There are a total of 193 members of the United Nations out of those 68 countries have said they’re willing to trade in currencies other than the dollar. So the process of de-dollarization has begun whether it’s the rand R&B, rubel, real or rupia. So these this is going to be the other currency which is very much there.
So I would like to close on that and I feel we should welcome the coming of this new order and the decline and ultimate demise of the old order which failed to deliver, which
was inequitable and which was unjust. Thank you so much.
The transcript of “Israel Exposed; Saudi Arabia Redirected” by Michimi Muranushi (watch HERE)
The world has changed profoundly since the pre–October 7, 2023 era. Before that date, Israel had achieved the Abraham Accords and appeared on the verge of diplomatically isolating the Palestinians by forging closer ties with Saudi Arabia and other Middle Eastern nations. While these relationships seemed primarily commercial in nature, they signaled a serious shift: the region’s largest power was seemingly prepared to sideline the Palestinian issue in pursuit of economic prosperity.
At that time, a growing divergence had already emerged between the will of the people in Muslim-majority countries and the policies of their authoritarian governments. Israel’s transformation into a high-tech powerhouse had appealed strongly to regional leaders, but not to the broader public. Ordinary people across the Middle East remained far more connected to the Palestinian plight than their rulers, and they were less swayed by the promises of business-driven normalization.
The October 7 Hamas attack had a fundamental aim: to expose the true nature of Israel—not just to Muslim states, but to their citizens and to the global community. In essence, it was an act meant to “reveal” Israel. For decades, under the protective veil of Jewish historical suffering and the tragedies of the Holocaust, key aspects of Israel’s formation—particularly its engagement in ethnic cleansing—were obscured. The occupation of Palestinian land, long illegal under international law, was diplomatically masked by the Oslo Accords and other such processes.
At an extremely high cost, Hamas managed to thrust Israel’s actions into the international spotlight, revealing patterns of war crimes, ethnic cleansing, and acts many now identify as genocide. Several key outcomes emerged:
- Israel’s vulnerability was laid bare by the surprise of the October 7 attacks and its ensuing confrontation with Iran.
- The genocidal intent of many Israeli leaders and segments of society became clear. Officials publicly dehumanized Gazans, erasing the line between Hamas and civilians. Songs celebrating Gaza’s destruction circulated, soldiers shared mocking videos, and widespread social approval followed. Phrases like “Erase Gaza” were no longer uncommon.

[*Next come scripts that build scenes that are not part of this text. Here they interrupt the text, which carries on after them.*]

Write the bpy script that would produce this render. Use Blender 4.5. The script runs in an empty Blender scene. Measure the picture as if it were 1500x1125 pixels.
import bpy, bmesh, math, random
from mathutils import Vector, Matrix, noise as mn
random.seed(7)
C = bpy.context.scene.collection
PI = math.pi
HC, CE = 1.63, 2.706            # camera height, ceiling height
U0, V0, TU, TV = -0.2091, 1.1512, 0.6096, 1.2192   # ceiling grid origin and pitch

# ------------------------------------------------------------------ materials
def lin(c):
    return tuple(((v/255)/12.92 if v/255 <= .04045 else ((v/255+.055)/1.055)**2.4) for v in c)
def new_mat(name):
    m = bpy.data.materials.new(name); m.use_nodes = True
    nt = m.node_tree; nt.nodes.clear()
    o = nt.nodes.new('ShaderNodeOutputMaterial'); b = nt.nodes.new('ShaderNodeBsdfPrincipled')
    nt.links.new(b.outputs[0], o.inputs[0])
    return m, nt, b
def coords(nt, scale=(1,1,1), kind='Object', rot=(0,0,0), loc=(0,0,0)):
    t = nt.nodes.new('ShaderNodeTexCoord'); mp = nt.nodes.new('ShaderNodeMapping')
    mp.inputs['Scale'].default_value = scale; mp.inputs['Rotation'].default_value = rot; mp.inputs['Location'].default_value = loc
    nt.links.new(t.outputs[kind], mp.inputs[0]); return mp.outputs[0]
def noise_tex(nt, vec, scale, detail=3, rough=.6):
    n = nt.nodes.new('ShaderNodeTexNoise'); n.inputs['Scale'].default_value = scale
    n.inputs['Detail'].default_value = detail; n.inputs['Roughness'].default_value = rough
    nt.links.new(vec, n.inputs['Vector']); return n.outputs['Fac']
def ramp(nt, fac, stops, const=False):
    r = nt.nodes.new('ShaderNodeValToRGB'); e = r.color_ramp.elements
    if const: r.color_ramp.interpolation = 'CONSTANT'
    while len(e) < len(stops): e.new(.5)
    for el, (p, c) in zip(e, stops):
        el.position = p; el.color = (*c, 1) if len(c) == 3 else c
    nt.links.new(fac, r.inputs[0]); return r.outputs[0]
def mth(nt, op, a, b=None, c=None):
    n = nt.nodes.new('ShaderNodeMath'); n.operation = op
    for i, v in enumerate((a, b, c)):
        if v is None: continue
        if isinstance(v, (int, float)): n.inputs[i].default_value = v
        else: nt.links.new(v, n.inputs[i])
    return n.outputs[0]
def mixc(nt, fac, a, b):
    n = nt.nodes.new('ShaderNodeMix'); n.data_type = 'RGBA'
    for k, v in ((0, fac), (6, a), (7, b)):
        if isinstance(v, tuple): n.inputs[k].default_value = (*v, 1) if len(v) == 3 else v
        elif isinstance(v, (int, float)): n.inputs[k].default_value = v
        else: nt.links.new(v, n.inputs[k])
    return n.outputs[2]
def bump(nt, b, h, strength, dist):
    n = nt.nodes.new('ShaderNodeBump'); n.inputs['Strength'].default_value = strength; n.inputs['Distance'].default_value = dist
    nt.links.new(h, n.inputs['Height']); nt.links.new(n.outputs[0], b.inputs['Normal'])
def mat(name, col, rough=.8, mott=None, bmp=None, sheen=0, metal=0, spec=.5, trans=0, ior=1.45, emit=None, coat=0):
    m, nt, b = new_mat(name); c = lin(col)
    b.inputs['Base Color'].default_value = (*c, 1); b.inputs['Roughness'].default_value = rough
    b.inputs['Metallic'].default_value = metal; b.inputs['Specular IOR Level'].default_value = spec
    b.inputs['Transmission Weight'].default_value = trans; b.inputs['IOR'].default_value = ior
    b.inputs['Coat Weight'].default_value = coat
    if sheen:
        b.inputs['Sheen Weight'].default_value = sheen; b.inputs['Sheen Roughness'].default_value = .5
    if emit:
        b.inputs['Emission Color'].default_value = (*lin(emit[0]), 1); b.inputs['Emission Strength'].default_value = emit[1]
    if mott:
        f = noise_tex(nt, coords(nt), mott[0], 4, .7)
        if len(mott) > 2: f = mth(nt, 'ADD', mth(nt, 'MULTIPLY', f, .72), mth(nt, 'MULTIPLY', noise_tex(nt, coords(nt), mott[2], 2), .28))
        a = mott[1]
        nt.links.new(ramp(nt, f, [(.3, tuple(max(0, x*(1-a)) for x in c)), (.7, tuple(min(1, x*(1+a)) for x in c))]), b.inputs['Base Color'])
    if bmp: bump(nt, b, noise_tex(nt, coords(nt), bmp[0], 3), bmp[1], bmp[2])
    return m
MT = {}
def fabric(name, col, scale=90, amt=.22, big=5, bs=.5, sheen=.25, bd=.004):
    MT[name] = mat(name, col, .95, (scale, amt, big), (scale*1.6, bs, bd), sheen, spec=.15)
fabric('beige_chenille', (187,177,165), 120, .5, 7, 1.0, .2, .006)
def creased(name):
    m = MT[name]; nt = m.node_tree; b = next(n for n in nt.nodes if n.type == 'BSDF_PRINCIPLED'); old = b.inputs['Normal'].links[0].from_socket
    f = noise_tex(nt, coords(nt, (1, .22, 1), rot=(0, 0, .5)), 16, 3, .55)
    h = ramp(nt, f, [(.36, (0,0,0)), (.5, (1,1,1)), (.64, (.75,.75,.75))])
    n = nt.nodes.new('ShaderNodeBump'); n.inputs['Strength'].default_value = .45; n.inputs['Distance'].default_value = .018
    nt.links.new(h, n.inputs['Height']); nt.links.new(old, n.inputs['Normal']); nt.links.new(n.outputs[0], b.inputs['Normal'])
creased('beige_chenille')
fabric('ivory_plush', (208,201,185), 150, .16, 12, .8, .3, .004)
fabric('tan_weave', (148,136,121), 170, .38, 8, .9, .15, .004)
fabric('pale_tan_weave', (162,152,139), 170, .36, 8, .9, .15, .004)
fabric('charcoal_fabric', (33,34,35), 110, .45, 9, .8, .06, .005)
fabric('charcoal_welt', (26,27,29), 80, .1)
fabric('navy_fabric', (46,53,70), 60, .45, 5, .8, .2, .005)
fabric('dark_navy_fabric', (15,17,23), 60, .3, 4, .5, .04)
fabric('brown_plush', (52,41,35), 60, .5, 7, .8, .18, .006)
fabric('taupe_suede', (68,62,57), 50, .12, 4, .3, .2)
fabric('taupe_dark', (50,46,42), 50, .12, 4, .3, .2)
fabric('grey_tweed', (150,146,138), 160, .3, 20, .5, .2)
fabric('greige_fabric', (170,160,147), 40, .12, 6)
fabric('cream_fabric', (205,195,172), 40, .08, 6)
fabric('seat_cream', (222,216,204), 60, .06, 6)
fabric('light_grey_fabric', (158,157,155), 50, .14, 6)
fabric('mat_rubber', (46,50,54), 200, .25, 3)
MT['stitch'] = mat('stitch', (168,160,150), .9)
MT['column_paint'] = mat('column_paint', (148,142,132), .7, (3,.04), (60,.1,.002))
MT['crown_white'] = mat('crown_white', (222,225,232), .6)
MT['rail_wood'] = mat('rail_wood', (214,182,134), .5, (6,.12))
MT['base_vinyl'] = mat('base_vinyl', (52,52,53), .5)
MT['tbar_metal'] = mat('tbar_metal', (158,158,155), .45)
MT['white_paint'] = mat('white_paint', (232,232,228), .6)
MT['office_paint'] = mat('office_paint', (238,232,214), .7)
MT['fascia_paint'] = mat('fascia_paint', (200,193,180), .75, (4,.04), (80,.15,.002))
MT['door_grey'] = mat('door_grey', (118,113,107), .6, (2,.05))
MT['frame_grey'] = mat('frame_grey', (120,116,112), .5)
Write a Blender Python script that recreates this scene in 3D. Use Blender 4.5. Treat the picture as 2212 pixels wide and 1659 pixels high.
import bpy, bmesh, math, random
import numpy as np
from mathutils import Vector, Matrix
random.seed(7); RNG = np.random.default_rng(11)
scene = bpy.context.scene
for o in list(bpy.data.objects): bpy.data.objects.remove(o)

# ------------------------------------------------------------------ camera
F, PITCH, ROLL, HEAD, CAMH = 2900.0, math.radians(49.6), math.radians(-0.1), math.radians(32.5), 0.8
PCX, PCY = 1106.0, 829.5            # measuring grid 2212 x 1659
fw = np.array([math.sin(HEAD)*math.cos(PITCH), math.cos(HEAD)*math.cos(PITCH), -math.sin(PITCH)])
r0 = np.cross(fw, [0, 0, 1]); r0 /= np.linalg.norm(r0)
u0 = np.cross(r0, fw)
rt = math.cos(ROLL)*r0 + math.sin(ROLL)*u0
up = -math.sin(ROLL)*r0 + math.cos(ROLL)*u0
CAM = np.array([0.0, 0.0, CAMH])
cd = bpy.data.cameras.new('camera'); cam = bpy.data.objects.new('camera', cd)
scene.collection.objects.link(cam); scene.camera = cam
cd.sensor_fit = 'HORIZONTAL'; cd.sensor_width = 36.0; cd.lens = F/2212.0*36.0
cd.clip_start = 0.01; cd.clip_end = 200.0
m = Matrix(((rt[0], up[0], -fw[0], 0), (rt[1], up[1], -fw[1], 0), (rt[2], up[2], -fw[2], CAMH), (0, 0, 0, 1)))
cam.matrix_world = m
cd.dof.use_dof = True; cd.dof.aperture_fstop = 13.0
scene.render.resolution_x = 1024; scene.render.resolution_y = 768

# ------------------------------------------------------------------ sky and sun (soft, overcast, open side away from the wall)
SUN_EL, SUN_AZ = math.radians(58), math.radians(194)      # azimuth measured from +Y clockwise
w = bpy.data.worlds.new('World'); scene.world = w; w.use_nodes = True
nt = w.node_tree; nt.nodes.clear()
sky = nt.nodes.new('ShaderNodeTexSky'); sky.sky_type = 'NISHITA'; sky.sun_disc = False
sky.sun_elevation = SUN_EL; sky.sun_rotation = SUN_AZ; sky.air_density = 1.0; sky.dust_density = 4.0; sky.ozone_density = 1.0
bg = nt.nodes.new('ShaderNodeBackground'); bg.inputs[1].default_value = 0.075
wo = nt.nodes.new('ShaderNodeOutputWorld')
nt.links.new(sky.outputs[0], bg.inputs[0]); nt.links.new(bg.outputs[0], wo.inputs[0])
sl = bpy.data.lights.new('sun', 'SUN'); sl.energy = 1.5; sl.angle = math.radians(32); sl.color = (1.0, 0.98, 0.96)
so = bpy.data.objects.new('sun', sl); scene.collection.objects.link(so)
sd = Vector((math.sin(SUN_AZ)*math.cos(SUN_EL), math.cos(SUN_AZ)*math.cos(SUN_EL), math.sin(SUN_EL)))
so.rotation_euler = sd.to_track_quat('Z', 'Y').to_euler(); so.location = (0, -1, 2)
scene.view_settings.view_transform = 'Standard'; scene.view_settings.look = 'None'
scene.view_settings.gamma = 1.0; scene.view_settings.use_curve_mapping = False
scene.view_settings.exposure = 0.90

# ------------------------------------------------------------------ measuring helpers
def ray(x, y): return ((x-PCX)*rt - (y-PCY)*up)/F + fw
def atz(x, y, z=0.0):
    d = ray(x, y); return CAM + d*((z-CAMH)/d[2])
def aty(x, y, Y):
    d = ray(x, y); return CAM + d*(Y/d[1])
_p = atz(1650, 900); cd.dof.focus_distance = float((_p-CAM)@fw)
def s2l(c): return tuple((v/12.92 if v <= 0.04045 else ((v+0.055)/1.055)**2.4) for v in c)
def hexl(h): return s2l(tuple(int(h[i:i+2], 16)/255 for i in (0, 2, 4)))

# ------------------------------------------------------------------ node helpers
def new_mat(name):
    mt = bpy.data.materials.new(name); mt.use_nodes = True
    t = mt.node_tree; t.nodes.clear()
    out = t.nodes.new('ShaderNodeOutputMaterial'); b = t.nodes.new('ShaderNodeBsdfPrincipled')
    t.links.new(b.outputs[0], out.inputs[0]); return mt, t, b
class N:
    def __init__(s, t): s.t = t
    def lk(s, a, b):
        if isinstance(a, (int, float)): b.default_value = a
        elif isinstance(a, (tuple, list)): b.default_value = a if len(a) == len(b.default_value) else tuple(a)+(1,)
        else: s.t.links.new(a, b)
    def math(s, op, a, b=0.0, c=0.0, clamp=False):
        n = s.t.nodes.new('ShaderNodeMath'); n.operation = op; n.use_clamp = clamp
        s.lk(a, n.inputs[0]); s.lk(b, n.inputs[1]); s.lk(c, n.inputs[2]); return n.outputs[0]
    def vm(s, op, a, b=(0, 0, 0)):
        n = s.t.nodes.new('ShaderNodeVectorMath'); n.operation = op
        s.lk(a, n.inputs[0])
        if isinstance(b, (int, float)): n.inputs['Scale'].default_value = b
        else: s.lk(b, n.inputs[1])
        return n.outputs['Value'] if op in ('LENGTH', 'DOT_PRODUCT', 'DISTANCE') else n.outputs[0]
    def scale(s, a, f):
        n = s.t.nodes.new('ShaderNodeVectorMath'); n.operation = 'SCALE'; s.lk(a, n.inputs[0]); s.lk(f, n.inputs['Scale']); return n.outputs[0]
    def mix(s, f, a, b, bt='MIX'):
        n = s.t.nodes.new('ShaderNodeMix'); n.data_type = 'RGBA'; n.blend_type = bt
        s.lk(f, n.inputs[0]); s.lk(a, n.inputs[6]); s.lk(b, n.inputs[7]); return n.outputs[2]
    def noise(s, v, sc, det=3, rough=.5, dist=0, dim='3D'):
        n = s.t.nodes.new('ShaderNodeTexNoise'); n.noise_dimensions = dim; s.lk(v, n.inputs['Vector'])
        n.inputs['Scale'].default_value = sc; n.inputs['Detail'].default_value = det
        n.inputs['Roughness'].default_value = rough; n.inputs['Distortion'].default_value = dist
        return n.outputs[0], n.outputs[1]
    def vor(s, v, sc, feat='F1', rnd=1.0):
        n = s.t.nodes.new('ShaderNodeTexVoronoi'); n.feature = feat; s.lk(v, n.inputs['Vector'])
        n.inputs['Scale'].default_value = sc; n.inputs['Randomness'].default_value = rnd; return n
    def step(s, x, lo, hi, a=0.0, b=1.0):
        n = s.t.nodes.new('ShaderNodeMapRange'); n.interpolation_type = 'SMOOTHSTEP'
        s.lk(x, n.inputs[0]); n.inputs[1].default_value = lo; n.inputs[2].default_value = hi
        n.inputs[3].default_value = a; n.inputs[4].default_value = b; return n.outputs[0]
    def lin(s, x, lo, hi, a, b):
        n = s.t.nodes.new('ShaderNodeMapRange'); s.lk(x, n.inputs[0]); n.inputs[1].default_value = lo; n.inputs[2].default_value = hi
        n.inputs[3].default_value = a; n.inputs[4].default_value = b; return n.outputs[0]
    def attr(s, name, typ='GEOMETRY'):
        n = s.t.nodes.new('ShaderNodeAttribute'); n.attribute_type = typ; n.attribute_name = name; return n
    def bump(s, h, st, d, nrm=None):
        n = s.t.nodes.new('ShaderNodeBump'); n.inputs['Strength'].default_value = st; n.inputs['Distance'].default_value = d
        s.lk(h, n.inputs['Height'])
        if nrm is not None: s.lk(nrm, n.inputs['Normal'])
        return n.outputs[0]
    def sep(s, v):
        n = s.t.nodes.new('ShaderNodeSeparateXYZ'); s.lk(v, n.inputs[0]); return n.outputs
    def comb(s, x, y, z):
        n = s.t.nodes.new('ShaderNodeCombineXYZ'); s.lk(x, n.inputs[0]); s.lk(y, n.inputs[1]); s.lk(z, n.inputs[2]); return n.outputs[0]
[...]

iii. The military conflict expanded into a multi-front struggle. Israel, instead of targeting one adversary at a time, chose to confront several simultaneously, thereby escalating regional tensions and exposing its own overextension.
Authoritarian regimes such as Saudi Arabia likely recognized the dangers of aligning too closely with Israel while diverging significantly from their own populations’ sentiments. Although not yet renouncing the Abraham Accords, they found it necessary to demonstrate—both domestically and internationally—that they were not turning their backs on the Palestinian cause or the broader Arab world.
A critical question in geopolitical intelligence is whether the Trump administration truly grasped the implications of this shift. Was it watching for signs that Middle Eastern powers, frustrated by U.S. inaction, might turn toward a nuclear-armed Pakistan? Trump’s personal affinity for Netanyahu may have blinded him to the broader stakes—not only the tens of thousands of Gazan lives but also the reputational and strategic risks facing Arab leaders.
Amid the ongoing wars in Gaza and Ukraine, American prestige has undeniably declined. The Saudi–Pakistani alignment would have been unlikely if Washington’s opinion still carried decisive weight. But the surreal pragmatism of U.S. policy—such as Trump’s proposal to “buy” Gaza—further eroded its credibility and global standing.
There is also a widening gap between the U.S. government and its people. A significant portion of the American public—including many Jews—are increasingly critical of Israel. Yet political leaders across party lines remain bound by longstanding ties to pro-Israel campaign donors. The 2025 Democratic primary for New York’s mayoral race revealed that even American Jews are reconsidering the future of Israel—not as a Jewish state, but as one grounded in equality for all its citizens. It’s a long battle, but the shift has begun.
In this context, Saudi Arabia’s pivot toward supporting Palestine—despite likely pushback from both Israel and the U.S.—represents a small but meaningful step forward. Israel has now revealed itself to be a rogue state, committing atrocities under the hollow pretense of “anti-terrorism.” Many Israelis appear indifferent to the mass suffering their state inflicts. Meanwhile, the U.S. continues to funnel military aid to Israel. Under these circumstances, any move toward Palestine must be encouraged and sustained.
The Israeli assault on Qater served as a catalyst for the Saudi–Pakistani pact. However, this development should not be overestimated. Beneath it lies a deeper concern: the world is witnessing multiple genocides unfolding in parallel—Palestine, Rakhine (Myanmar), and Xinjiang (China), all bearing elements of settler-colonialism. Yet global responses differ widely.
Most Muslim nations strongly opposed the genocide of the Rohingya in Myanmar and have become more vocally critical of Israel since October 7.
Yet, there remains a troubling silence—or even complicity—when it comes to the persecution of Uyghurs and other Turkic Muslims in Xinjiang.
South Africa, which led efforts to bring Israel to international courts, has largely ignored China’s actions in Xinjiang and has even praised Beijing.
The U.S., an early critic of China’s actions in Xinjiang, has allowed Israel to continue its own campaign of destruction in Gaza.
Meanwhile, China condemns Israel’s aggression on Gaza while simultaneously continuing its oppression in Xinjiang.
What emerges beyond the horrors of Gaza is a deeper, more global problem: the universalization of double standards. These double standards are not confined to the United States alone—they are now prevalent across the Global South as well.